:: Instructions to follow ::
Retype the lines beneath this one, from the first through the line containing "from mathutils import Vector, Matrix, noise". Pictures are left out.

:: Supplied data ::
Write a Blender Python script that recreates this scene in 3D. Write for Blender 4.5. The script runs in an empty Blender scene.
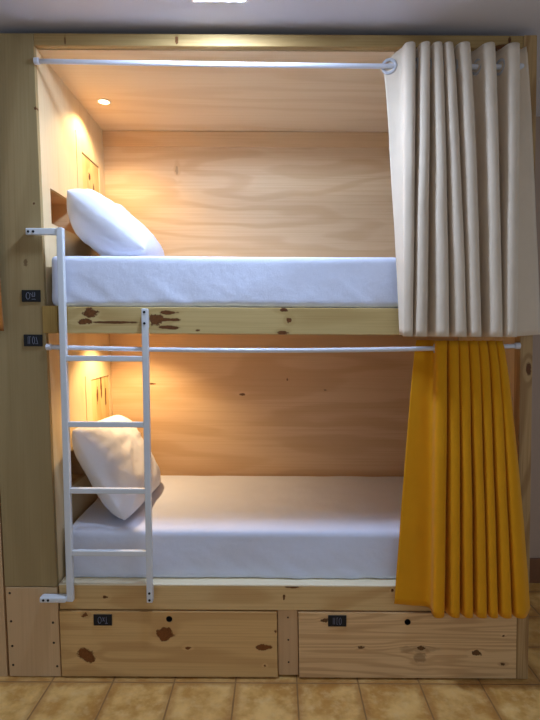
import bpy, bmesh, math, random
from mathutils import Vector, Matrix, noise

random.seed(7)
S = bpy.context.scene
COL = S.collection
EYE = 1.515            # camera height (m)
LEAN = 0.021           # the hand-built bunk stands slightly out of plumb

def lean(v):
    return Vector((v[0] - LEAN * (v[2] - EYE), v[1], v[2]))

# ------------------------------------------------------------------ materials
def srgb(r, g, b):
    f = lambda c: (c / 255 / 12.92) if c / 255 <= 0.04045 else ((c / 255 + 0.055) / 1.055) ** 2.4
    return (f(r), f(g), f(b), 1)

class NT:
    def __init__(s, name):
        s.m = bpy.data.materials.new(name); s.m.use_nodes = True
        s.t = s.m.node_tree; s.t.nodes.clear()
        s.out = s.n('ShaderNodeOutputMaterial'); s.b = s.n('ShaderNodeBsdfPrincipled')
        s.l(s.b.outputs[0], s.out.inputs[0])
    def n(s, k, **kw):
        q = s.t.nodes.new(k)
        for a, v in kw.items(): setattr(q, a, v)
        return q
    def l(s, a, b): s.t.links.new(a, b)
    def put(s, sock, v):
        if hasattr(v, 'default_value') or hasattr(v, 'links'): s.l(v, sock)
        else: sock.default_value = v
    def math(s, op, a, b=0.0, c=None, clamp=False):
        q = s.n('ShaderNodeMath', operation=op, use_clamp=clamp)
        s.put(q.inputs[0], a); s.put(q.inputs[1], b)
        if c is not None: s.put(q.inputs[2], c)
        return q.outputs[0]
    def mix(s, fac, a, b, mode='MIX'):
        q = s.n('ShaderNodeMix', data_type='RGBA', blend_type=mode)
        s.put(q.inputs[0], fac); s.put(q.inputs[6], a); s.put(q.inputs[7], b)
        return q.outputs[2]
    def pos(s): return s.n('ShaderNodeTexCoord').outputs['Object']
    def mapping(s, v, scale, loc=(0, 0, 0)):
        q = s.n('ShaderNodeMapping'); s.l(v, q.inputs[0])
        q.inputs['Scale'].default_value = scale; q.inputs['Location'].default_value = loc
        return q.outputs[0]
    def noise(s, v, scale, detail=3, rough=.5):
        q = s.n('ShaderNodeTexNoise'); s.l(v, q.inputs['Vector'])
        q.inputs['Scale'].default_value = scale; q.inputs['Detail'].default_value = detail
        q.inputs['Roughness'].default_value = rough
        return q.outputs[0]
    def ss(s, x, a, b):
        q = s.n('ShaderNodeMapRange', interpolation_type='SMOOTHSTEP')
        s.put(q.inputs[0], x); q.inputs[1].default_value = a; q.inputs[2].default_value = b
        return q.outputs[0]
    def bump(s, h, strength, dist):
        q = s.n('ShaderNodeBump'); s.l(h, q.inputs['Height'])
        q.inputs['Strength'].default_value = strength; q.inputs['Distance'].default_value = dist
        s.l(q.outputs[0], s.b.inputs['Normal'])

def wood(name, base, dark, axis='X', figure=10, amt=.5, streak=.35, seed=0, knots=(), rough=.55,
         broad=.0, broadcol=None, gscale=1.0, knotcol=(72, 40, 16), stretch=.16, plane=(1, 0), halo=.06):
    """pine / plywood: contour-line grain figure, fine streaks along the grain, knots at given places"""
    k = NT(name); P = k.pos()
    st = {'X': (stretch, 1, 1), 'Y': (1, stretch, 1), 'Z': (1, 1, stretch)}[axis]
    fs = {'X': (.012, 1, 1), 'Y': (1, .012, 1), 'Z': (1, 1, .012)}[axis]
    off = (seed * 3.1, seed * 1.7, seed * 2.3)
    n1 = k.noise(k.mapping(P, tuple(a * gscale for a in st), off), 3.2, 2.5, .45)
    h = n1
    kn = None
    for (cx, cz, rx, rz, s) in knots:
        v = k.n('ShaderNodeVectorMath', operation='SUBTRACT'); k.l(P, v.inputs[0]); v.inputs[1].default_value = (cx * plane[0], cx * plane[1], cz)
        w = k.n('ShaderNodeVectorMath', operation='MULTIPLY'); k.l(v.outputs[0], w.inputs[0]); w.inputs[1].default_value = (plane[0] / rx, plane[1] / rx, 1 / rz)
        L = k.n('ShaderNodeVectorMath', operation='LENGTH'); k.l(w.outputs[0], L.inputs[0])
        wob = k.noise(k.mapping(P, (1, 1, 1), (cx * 9, 0, cz * 7)), 1.0 / max(rx, rz), 4, .6)
        d = k.math('ADD', L.outputs['Value'], k.math('MULTIPLY', k.math('SUBTRACT', wob, .5), 2.3))
        core = k.math('MULTIPLY', k.math('SUBTRACT', 1.0, k.ss(d, .55, 1.25)), s)
        kn = core if kn is None else k.math('MAXIMUM', kn, core)
        bul = k.math('MULTIPLY', k.math('SUBTRACT', 1.0, k.ss(L.outputs['Value'], .2, 3.0)), halo)
        h = k.math('ADD', h, bul)
    ring = k.math('SINE', k.math('MULTIPLY', h, figure * 6.283))
    ring = k.ss(ring, -.2, 1.0)
    fine = k.noise(k.mapping(P, fs, off), 150, 3, .6)
    col = k.mix(k.math('MULTIPLY', ring, amt), srgb(*base), srgb(*dark))
    col = k.mix(k.math('MULTIPLY', k.ss(fine, .42, .72), streak), col, srgb(*dark))
    if broad:
        bn = k.noise(k.mapping(P, tuple(a * 1.2 for a in st), (off[1], off[0], 4)), 2.0, 2, .5)
        col = k.mix(k.math('MULTIPLY', k.ss(bn, .4, .7), broad), col, srgb(*(broadcol or dark)))
    if kn is not None:
        kr = k.math('MULTIPLY_ADD', kn, -.9, 1.15, clamp=True)
        kr = k.math('MULTIPLY', k.math('MULTIPLY', k.noise(P, 120, 3, .6), 1.3), k.math('SUBTRACT', 1.25, kr))
        col = k.mix(k.ss(kn, .05, .55), col, k.mix(kr, srgb(*knotcol), srgb(knotcol[0] + 56, knotcol[1] + 38, knotcol[2] + 20)))
    k.l(col, k.b.inputs['Base Color'])
    k.b.inputs['Roughness'].default_value = rough
    k.b.inputs['Specular IOR Level'].default_value = .25
    k.bump(fine, .12, .002)
    return k.m

def plain(name, rgb, rough=.5, metal=0, spec=.5, var=.06, scale=30, bump=0, bscale=200):
    k = NT(name); P = k.pos()
    n = k.noise(P, scale, 3, .55)
    c2 = tuple(max(0, x * (1 - var * 2)) for x in rgb)
    k.l(k.mix(n, srgb(*rgb), srgb(*c2)), k.b.inputs['Base Color'])
    k.b.inputs['Roughness'].default_value = rough; k.b.inputs['Metallic'].default_value = metal
    k.b.inputs['Specular IOR Level'].default_value = spec
    if bump: k.bump(k.noise(P, bscale, 3, .6), bump, .003)
    return k.m

def emit(name, rgb, strength):
    k = NT(name)
    k.b.inputs['Base Color'].default_value = srgb(*rgb)
    k.b.inputs['Emission Color'].default_value = srgb(*rgb)
    k.b.inputs['Emission Strength'].default_value = strength
    return k.m

def cloth(name, rgb, weave=900, bump=.15, transl=0.0, wrinkle=0, wscale=(6, 6, 3), var=.03):
    k = NT(name); P = k.pos()
    n = k.noise(P, 14, 3, .5)
    c2 = tuple(x * (1 - var * 2) for x in rgb)
    k.l(k.mix(n, srgb(*rgb), srgb(*c2)), k.b.inputs['Base Color'])
    k.b.inputs['Roughness'].default_value = .85
    k.b.inputs['Specular IOR Level'].default_value = .15
    k.b.inputs['Sheen Weight'].default_value = .08
    h = k.noise(P, weave, 1, .5)
    if wrinkle:
        w1 = k.noise(k.mapping(P, wscale), 3.0, 3, .55)
        h = k.math('ADD', k.math('MULTIPLY', h, .04), k.math('MULTIPLY', w1, wrinkle))
        k.bump(h, 1.0, .02)
    else: k.bump(h, bump, .002)
    if transl:
        t = k.n('ShaderNodeBsdfTranslucent'); t.inputs[0].default_value = srgb(*rgb)
        mx = k.n('ShaderNodeMixShader'); mx.inputs[0].default_value = transl
        k.l(k.b.outputs[0], mx.inputs[1]); k.l(t.outputs[0], mx.inputs[2]); k.l(mx.outputs[0], k.out.inputs[0])
    return k.m

# ------------------------------------------------------------------ object helpers
def tag(o, label=None, cat=None, group=None, kind=None):
    if label: o['label'] = label
    if cat: o['category'] = cat
    if group: o['group'] = group
    if kind: o['kind'] = kind
    return o

def link(name, bm, mat, parent=None, smooth=False):
    me = bpy.data.meshes.new(name)
    bmesh.ops.recalc_face_normals(bm, faces=bm.faces[:])
    bm.to_mesh(me); bm.free()
    if smooth:
        for p in me.polygons: p.use_smooth = True
    if mat: me.materials.append(mat)
    o = bpy.data.objects.new(name, me); COL.objects.link(o)
    if parent:
        o.parent = parent
        base = Vector(parent.location)
        g = parent.parent
        while g: base += Vector(g.location); g = g.parent
        o.location = -base         # meshes are laid out in room metres
    return o

def empty(name, loc, label, cat, group=None):
    o = bpy.data.objects.new(name, None); COL.objects.link(o)
    o.location = loc; o.empty_display_size = .1
    return tag(o, label, cat, group)

def box_into(bm, x0, x1, y0, y1, z0, z1, bev=.0025, tr=None, seg=2):
    t = bmesh.new()
    bmesh.ops.create_cube(t, size=1)
    for v in t.verts:
        v.co = Vector(((x0 + x1) / 2 + v.co.x * (x1 - x0), (y0 + y1) / 2 + v.co.y * (y1 - y0), (z0 + z1) / 2 + v.co.z * (z1 - z0)))
    if bev:
        bmesh.ops.bevel(t, geom=t.edges[:], offset=bev, segments=seg, affect='EDGES', profile=.5)
    if tr:
        for v in t.verts: v.co = tr(v.co)
    me = bpy.data.meshes.new('tmp'); t.to_mesh(me); t.free(); bm.from_mesh(me); bpy.data.meshes.remove(me)
    return bm

def box(x0, x1, y0, y1, z0, z1, bev=.0025, tr=None):
    return box_into(bmesh.new(), x0, x1, y0, y1, z0, z1, bev, tr)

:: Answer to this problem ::
Write a Blender Python script that recreates this scene in 3D. Write for Blender 4.5. The script runs in an empty Blender scene.
import bpy, bmesh, math, random
from mathutils import Vector, Matrix, noise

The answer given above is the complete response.